• _Your objective_
Pull out every line below containing the word "picture".

===== Given material

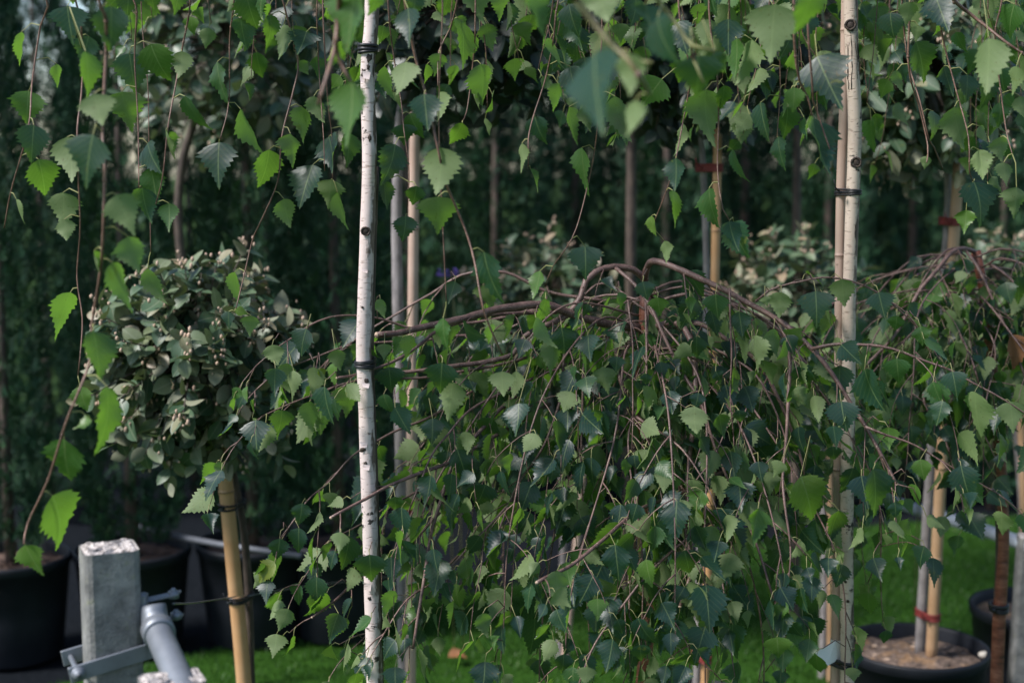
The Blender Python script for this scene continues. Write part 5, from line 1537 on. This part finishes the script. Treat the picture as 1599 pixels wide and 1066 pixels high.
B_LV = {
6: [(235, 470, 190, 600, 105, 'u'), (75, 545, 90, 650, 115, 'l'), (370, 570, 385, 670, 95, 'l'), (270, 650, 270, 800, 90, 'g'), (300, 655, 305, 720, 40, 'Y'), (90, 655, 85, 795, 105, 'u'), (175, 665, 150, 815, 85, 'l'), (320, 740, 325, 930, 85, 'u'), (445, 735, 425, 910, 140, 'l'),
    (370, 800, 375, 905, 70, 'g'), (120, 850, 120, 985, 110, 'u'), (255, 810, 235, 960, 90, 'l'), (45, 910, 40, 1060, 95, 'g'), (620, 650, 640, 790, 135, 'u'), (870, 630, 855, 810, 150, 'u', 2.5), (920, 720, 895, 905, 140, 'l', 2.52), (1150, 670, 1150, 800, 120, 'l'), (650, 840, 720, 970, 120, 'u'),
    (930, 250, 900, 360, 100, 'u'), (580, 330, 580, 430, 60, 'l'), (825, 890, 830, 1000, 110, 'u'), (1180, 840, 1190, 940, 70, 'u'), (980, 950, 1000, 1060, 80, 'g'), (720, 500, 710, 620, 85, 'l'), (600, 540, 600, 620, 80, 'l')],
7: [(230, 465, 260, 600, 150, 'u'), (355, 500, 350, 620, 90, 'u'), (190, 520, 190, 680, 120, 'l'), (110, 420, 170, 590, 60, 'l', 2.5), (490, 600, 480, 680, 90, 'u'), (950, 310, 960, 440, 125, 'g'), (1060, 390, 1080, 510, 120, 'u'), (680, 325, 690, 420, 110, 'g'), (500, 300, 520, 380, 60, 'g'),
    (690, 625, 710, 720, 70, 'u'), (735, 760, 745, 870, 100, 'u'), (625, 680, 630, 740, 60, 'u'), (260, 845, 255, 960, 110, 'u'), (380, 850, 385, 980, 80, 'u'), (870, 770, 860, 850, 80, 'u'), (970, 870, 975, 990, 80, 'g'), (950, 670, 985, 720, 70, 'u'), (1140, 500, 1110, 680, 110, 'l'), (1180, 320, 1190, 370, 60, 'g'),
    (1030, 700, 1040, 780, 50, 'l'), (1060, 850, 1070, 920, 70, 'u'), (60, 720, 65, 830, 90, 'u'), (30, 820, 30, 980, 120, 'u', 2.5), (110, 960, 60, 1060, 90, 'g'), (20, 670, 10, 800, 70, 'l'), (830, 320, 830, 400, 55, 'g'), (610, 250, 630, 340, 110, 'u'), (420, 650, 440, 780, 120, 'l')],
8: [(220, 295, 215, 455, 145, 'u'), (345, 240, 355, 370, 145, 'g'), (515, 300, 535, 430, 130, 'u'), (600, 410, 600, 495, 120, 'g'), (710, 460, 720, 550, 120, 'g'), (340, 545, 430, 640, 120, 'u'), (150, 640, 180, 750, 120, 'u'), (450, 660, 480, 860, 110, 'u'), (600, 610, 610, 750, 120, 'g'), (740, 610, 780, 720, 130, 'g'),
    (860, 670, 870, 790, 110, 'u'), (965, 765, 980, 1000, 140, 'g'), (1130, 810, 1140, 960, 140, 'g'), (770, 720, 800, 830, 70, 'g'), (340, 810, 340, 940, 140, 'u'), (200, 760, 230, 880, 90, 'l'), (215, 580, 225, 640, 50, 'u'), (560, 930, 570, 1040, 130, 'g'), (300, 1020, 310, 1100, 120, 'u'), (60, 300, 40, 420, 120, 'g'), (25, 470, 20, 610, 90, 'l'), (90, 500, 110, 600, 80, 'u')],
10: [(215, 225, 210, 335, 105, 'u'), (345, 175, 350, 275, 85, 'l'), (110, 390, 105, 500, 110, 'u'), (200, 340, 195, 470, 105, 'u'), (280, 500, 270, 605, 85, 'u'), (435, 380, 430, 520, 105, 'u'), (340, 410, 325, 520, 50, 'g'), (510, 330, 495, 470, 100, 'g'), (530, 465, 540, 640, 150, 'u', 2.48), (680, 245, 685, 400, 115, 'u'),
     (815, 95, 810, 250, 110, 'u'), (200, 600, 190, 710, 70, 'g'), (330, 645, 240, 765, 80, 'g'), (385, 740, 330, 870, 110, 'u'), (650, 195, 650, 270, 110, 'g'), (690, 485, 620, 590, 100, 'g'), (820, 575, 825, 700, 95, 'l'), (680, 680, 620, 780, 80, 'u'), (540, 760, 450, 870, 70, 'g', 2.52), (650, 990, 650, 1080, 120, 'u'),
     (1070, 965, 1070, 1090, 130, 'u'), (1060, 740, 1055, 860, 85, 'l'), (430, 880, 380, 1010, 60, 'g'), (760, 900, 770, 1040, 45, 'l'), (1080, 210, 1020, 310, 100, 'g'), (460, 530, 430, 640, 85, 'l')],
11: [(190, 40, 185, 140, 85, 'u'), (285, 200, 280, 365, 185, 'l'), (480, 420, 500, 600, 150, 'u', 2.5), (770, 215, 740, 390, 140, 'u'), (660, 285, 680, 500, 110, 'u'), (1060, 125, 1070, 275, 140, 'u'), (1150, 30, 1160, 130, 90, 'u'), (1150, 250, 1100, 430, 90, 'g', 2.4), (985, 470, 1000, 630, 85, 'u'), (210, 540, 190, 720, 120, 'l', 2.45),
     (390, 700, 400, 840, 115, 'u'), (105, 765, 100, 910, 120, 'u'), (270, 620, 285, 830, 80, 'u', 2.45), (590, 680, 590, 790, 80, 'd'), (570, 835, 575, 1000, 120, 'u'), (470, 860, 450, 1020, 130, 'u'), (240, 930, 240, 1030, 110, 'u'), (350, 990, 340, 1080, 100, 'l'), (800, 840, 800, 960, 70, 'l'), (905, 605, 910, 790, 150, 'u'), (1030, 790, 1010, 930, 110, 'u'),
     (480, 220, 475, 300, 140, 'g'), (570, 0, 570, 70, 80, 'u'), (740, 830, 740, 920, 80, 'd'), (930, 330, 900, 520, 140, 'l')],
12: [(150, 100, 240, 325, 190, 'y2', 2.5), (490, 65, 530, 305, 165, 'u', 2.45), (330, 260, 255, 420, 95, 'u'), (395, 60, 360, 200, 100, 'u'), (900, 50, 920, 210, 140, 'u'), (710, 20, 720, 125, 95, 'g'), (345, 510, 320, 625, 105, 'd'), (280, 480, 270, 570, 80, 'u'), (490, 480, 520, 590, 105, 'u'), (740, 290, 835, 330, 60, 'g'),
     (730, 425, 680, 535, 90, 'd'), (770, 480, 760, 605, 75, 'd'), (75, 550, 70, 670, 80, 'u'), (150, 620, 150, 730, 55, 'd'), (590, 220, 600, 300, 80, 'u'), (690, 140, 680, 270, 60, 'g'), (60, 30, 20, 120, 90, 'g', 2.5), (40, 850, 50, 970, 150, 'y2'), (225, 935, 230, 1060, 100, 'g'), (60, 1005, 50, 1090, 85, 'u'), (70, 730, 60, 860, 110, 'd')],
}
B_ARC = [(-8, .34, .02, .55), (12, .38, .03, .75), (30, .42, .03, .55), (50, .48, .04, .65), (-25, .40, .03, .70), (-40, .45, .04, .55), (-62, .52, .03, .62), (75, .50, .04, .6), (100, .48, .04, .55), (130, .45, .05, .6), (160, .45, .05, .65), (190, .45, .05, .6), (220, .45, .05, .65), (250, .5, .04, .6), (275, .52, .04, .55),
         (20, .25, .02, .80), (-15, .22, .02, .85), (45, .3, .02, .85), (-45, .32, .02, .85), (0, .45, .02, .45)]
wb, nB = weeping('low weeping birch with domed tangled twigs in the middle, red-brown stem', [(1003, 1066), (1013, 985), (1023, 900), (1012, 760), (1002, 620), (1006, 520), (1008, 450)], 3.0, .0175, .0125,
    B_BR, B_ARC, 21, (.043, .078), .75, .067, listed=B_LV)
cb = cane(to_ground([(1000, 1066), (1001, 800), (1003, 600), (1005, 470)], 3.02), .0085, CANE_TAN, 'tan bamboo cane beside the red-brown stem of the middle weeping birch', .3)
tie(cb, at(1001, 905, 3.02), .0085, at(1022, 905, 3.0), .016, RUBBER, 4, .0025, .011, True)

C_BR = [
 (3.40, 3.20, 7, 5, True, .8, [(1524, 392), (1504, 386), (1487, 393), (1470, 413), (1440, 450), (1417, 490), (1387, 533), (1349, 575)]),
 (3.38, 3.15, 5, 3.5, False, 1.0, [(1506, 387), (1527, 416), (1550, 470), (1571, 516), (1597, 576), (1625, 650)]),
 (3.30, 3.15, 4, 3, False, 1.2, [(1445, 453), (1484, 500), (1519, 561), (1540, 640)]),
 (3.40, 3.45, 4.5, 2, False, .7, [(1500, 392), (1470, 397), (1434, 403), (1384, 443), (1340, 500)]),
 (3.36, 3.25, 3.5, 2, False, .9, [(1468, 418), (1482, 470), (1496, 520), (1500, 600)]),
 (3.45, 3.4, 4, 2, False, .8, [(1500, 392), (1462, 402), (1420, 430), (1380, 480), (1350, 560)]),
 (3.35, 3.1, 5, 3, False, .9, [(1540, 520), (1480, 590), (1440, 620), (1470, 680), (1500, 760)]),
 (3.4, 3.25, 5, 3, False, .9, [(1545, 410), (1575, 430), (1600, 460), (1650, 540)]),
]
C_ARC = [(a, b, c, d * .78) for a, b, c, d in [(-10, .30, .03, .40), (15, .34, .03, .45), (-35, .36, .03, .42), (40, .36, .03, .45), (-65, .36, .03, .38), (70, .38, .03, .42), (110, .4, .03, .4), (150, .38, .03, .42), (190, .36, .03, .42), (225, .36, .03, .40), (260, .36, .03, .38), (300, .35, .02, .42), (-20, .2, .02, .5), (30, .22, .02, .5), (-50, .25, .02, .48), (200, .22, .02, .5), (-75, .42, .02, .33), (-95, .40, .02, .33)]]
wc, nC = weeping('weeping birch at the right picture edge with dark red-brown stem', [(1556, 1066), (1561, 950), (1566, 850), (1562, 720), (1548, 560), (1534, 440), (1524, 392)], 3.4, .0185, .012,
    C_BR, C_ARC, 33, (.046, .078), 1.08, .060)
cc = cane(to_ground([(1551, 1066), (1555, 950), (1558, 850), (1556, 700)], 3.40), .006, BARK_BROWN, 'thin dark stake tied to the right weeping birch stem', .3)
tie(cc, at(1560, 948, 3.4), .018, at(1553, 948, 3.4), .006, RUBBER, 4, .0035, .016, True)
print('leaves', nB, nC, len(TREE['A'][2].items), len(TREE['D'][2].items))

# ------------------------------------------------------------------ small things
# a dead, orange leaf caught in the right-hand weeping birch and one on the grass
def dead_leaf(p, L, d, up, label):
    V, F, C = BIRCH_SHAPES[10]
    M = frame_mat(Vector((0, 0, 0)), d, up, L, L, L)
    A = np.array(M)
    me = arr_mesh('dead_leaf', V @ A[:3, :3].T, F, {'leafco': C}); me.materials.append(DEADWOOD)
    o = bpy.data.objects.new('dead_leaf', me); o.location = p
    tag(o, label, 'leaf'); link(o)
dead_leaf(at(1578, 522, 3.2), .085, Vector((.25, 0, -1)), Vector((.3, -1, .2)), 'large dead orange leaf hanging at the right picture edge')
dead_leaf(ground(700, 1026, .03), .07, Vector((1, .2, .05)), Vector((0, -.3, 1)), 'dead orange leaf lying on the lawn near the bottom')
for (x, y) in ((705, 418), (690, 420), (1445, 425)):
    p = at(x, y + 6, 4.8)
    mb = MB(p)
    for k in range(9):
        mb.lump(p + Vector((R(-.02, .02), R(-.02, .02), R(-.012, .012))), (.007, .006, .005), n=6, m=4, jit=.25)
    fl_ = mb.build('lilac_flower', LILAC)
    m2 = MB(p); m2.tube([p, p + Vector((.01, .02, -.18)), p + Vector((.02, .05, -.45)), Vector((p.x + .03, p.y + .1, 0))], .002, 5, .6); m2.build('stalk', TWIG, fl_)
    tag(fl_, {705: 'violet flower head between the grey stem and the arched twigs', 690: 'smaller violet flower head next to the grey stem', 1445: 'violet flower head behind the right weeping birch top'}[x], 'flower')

==========

• _Correct result_
The Blender Python script for this scene continues. Write part 5, from line 1537 on. This part finishes the script. Treat the picture as 1599 pixels wide and 1066 pixels high.
wc, nC = weeping('weeping birch at the right picture edge with dark red-brown stem', [(1556, 1066), (1561, 950), (1566, 850), (1562, 720), (1548, 560), (1534, 440), (1524, 392)], 3.4, .0185, .012,
dead_leaf(at(1578, 522, 3.2), .085, Vector((.25, 0, -1)), Vector((.3, -1, .2)), 'large dead orange leaf hanging at the right picture edge')